All Twelve Keys

As Jazz students, we are often exhorted to take a lesson and practice it in all 12 Keys. How many ways can we take a pattern through all 12 keys? Lets do some math.

Bottom Line Up Front: The easiest options are chromatic or cycle of fifths. Here’s how I justify that statement.

Lets map each note to a number, using an analog clock face positions of the numbers for each note, starting with A = 1.

The number 12 is very useful as a collection of things, because it can be evenly broken up in many ways:

  • 2 Groups of 6
  • 3 groups of 4
  • 6 Groups of 2
  • 4 groups of 3

However, this means that if we try to use one of those numbers as the basis for skipping notes, we will not hit every key. For example, take the “two groups of 6” option. That is what you get if you use the Whole tone scale. If You start at 1 (A) you will get 1,3,5,7,9,11 and then back to 1. To hit every key you would then have to do a half step or a step and a half to get the other 67 notes. Four groups of 3 is the augmented triads. 3 groups of 4 is the diminshed triads.

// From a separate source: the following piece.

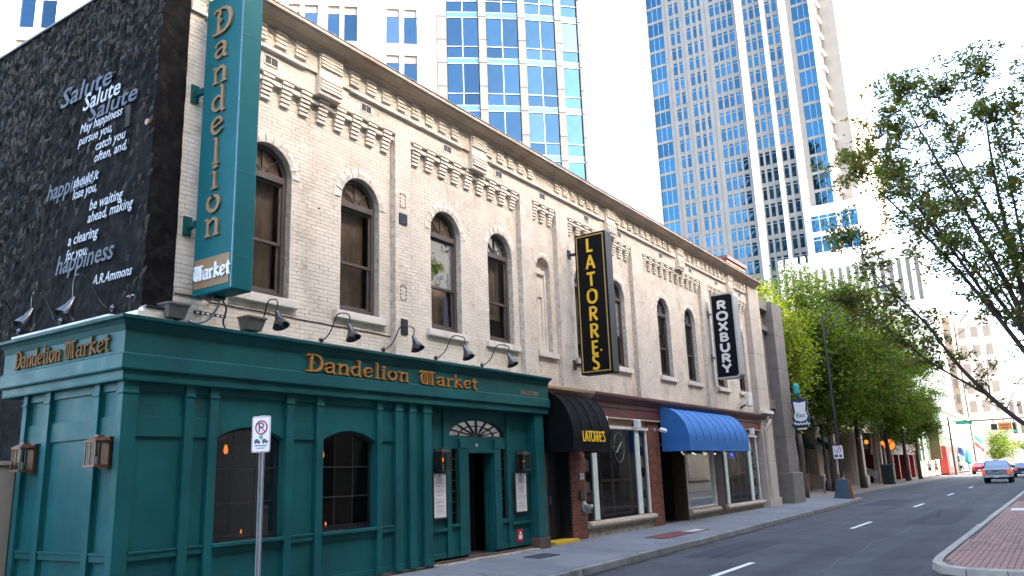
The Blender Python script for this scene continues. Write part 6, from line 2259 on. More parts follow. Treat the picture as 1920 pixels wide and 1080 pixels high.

Add in the fact that 8 and 9 are multiples of 3 and 4 and that leaves use with a couple options:

  • Plus or Minus 1
  • Plus or Minus 5
  • Plus or Minus 7

These map to the most common ways we are told to practice in all 12 keys: Chromatically or the cycle of fifths. It should be pretty obvious how plus 1 means a half step up; Start on A, then on A# etc. This is more common than Minus 1, or a half step down, but the effect is fairly similar.

If we start with the fact that 5 plus 7 = 12 it should not then be a surprise that +7 gets the same pattern as minus 5. 1 + 7 = 8. Going backwards around the clock is easiest if we add 12 before cross the 12 boundary. So 1 + 12 – 5 = 13 – 5 = 8.

So plus five is an interval of a Fourth ( A to D) as is minus 7.

Plus 7 is an interval of a fifth (A to E) as is minus 5.

So if we want an unbroken pattern that is going hit every key, those are our only options…or we can make an irregular pattern that adds up to 5 or 7. For example, +3 +2, which would be a minor third followed by a whole step. It can also be larger intervals: For example

  • +6 + 1,or tritone, half step.
  • +7 +6: perfect 5th.
  • +6 +5 tritone perfect fourth

Those work because the forth/fifth shifts between the two whole tone scales.

This Means we could also do +4 +3: major third minor third. This Is Roughly based on a major triad; The final note of one is the Root of the next.

I suspect that it was pondering along these lines that lead to the Coltrane Circle.